▶ _DATA_
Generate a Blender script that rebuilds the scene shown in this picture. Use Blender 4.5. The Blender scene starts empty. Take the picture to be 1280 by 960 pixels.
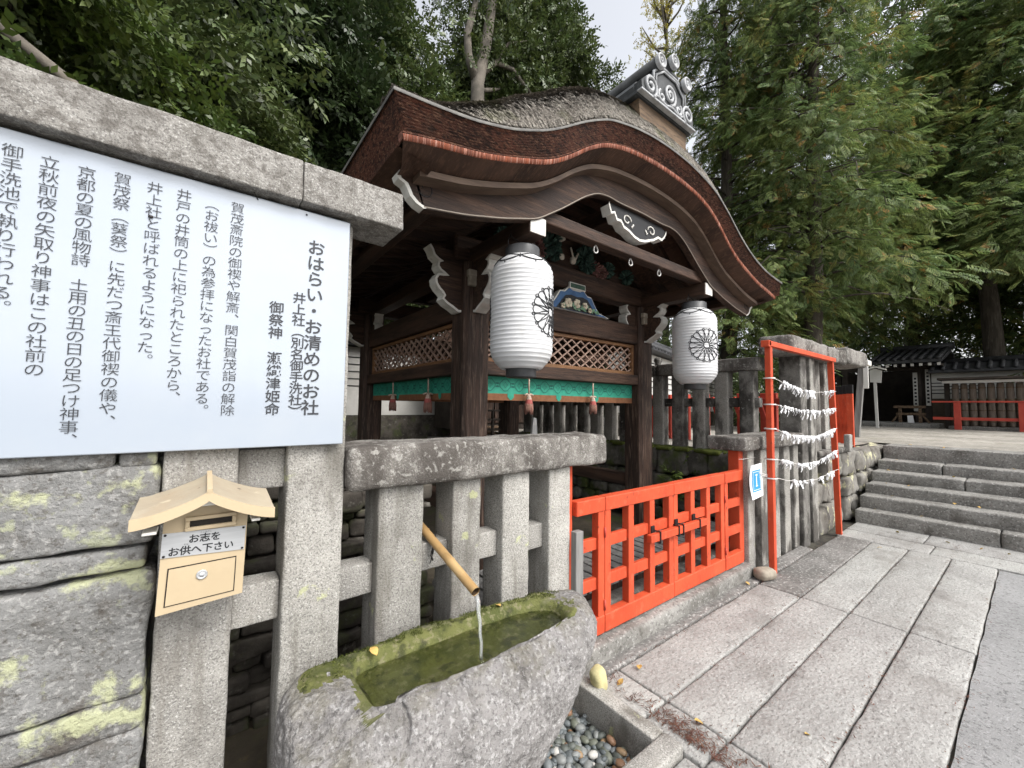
import bpy, math, random
import numpy as np
from mathutils import Vector, Matrix, noise as mnoise
random.seed(7); rng=np.random.default_rng(11)
SC=bpy.context.scene; COL=SC.collection
R_=math.radians
# ------------------------------------------------------------------ camera, light, exposure
cd=bpy.data.cameras.new('camera'); cam=bpy.data.objects.new('camera',cd); COL.objects.link(cam)
F=502.53; cd.sensor_width=36; cd.sensor_fit='HORIZONTAL'; cd.lens=36*F/1280; cd.clip_start=0.05; cd.clip_end=2000
CR=[[0.793983,-0.043440,-0.606386],[-0.607792,-0.034731,-0.793337],[0.013402,0.998452,-0.053978]]
# rows: world X, Y, Z in camera axes (the fence runs along X, the shrine lies towards +Y)
mw=Matrix([[CR[0][0],CR[0][1],CR[0][2],0],[CR[1][0],CR[1][1],CR[1][2],0],[CR[2][0],CR[2][1],CR[2][2],1.5],[0,0,0,1]])
cam.matrix_world=mw
SC.camera=cam
wd=bpy.data.worlds.new('World'); SC.world=wd; wd.use_nodes=True
nt=wd.node_tree; nt.nodes.clear()
SUN_AZ=R_(166); SUN_EL=R_(48)
sky=nt.nodes.new('ShaderNodeTexSky'); sky.sky_type='NISHITA'; sky.sun_disc=False
sky.sun_elevation=SUN_EL; sky.sun_rotation=SUN_AZ; sky.air_density=1.0; sky.dust_density=4.0; sky.ozone_density=1.0
hs=nt.nodes.new('ShaderNodeHueSaturation'); hs.inputs['Saturation'].default_value=0.22; hs.inputs['Value'].default_value=2.05
bg=nt.nodes.new('ShaderNodeBackground'); bg.inputs['Strength'].default_value=0.15
wo=nt.nodes.new('ShaderNodeOutputWorld')
nt.links.new(sky.outputs[0],hs.inputs['Color']); nt.links.new(hs.outputs[0],bg.inputs[0]); nt.links.new(bg.outputs[0],wo.inputs[0])
sl=bpy.data.lights.new('sun','SUN'); sl.energy=1.5; sl.angle=R_(20); sl.color=(1,0.97,0.92)
so=bpy.data.objects.new('sun',sl); COL.objects.link(so)
sd=Vector((math.sin(SUN_AZ)*math.cos(SUN_EL),math.cos(SUN_AZ)*math.cos(SUN_EL),math.sin(SUN_EL)))
so.rotation_euler=sd.to_track_quat('Z','Y').to_euler()
vs=SC.view_settings; vs.view_transform='Standard'; vs.look='None'; vs.exposure=0.25; vs.gamma=1; vs.use_curve_mapping=False
SC.cycles.use_denoising=True
SC.cycles.max_bounces=6; SC.cycles.diffuse_bounces=3; SC.cycles.glossy_bounces=3; SC.cycles.transparent_max_bounces=6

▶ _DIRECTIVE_
Copy out all of the material exactly as written, without its pictures.

▶ _ANSWER TO THE EXERCISE_
Generate a Blender script that rebuilds the scene shown in this picture. Use Blender 4.5. The Blender scene starts empty. Take the picture to be 1280 by 960 pixels.
import bpy, math, random
import numpy as np
from mathutils import Vector, Matrix, noise as mnoise
random.seed(7); rng=np.random.default_rng(11)
SC=bpy.context.scene; COL=SC.collection
R_=math.radians
# ------------------------------------------------------------------ camera, light, exposure
cd=bpy.data.cameras.new('camera'); cam=bpy.data.objects.new('camera',cd); COL.objects.link(cam)
F=502.53; cd.sensor_width=36; cd.sensor_fit='HORIZONTAL'; cd.lens=36*F/1280; cd.clip_start=0.05; cd.clip_end=2000
CR=[[0.793983,-0.043440,-0.606386],[-0.607792,-0.034731,-0.793337],[0.013402,0.998452,-0.053978]]
# rows: world X, Y, Z in camera axes (the fence runs along X, the shrine lies towards +Y)
mw=Matrix([[CR[0][0],CR[0][1],CR[0][2],0],[CR[1][0],CR[1][1],CR[1][2],0],[CR[2][0],CR[2][1],CR[2][2],1.5],[0,0,0,1]])
cam.matrix_world=mw
SC.camera=cam
wd=bpy.data.worlds.new('World'); SC.world=wd; wd.use_nodes=True
nt=wd.node_tree; nt.nodes.clear()
SUN_AZ=R_(166); SUN_EL=R_(48)
sky=nt.nodes.new('ShaderNodeTexSky'); sky.sky_type='NISHITA'; sky.sun_disc=False
sky.sun_elevation=SUN_EL; sky.sun_rotation=SUN_AZ; sky.air_density=1.0; sky.dust_density=4.0; sky.ozone_density=1.0
hs=nt.nodes.new('ShaderNodeHueSaturation'); hs.inputs['Saturation'].default_value=0.22; hs.inputs['Value'].default_value=2.05
bg=nt.nodes.new('ShaderNodeBackground'); bg.inputs['Strength'].default_value=0.15
wo=nt.nodes.new('ShaderNodeOutputWorld')
nt.links.new(sky.outputs[0],hs.inputs['Color']); nt.links.new(hs.outputs[0],bg.inputs[0]); nt.links.new(bg.outputs[0],wo.inputs[0])
sl=bpy.data.lights.new('sun','SUN'); sl.energy=1.5; sl.angle=R_(20); sl.color=(1,0.97,0.92)
so=bpy.data.objects.new('sun',sl); COL.objects.link(so)
sd=Vector((math.sin(SUN_AZ)*math.cos(SUN_EL),math.cos(SUN_AZ)*math.cos(SUN_EL),math.sin(SUN_EL)))
so.rotation_euler=sd.to_track_quat('Z','Y').to_euler()
vs=SC.view_settings; vs.view_transform='Standard'; vs.look='None'; vs.exposure=0.25; vs.gamma=1; vs.use_curve_mapping=False
SC.cycles.use_denoising=True
SC.cycles.max_bounces=6; SC.cycles.diffuse_bounces=3; SC.cycles.glossy_bounces=3; SC.cycles.transparent_max_bounces=6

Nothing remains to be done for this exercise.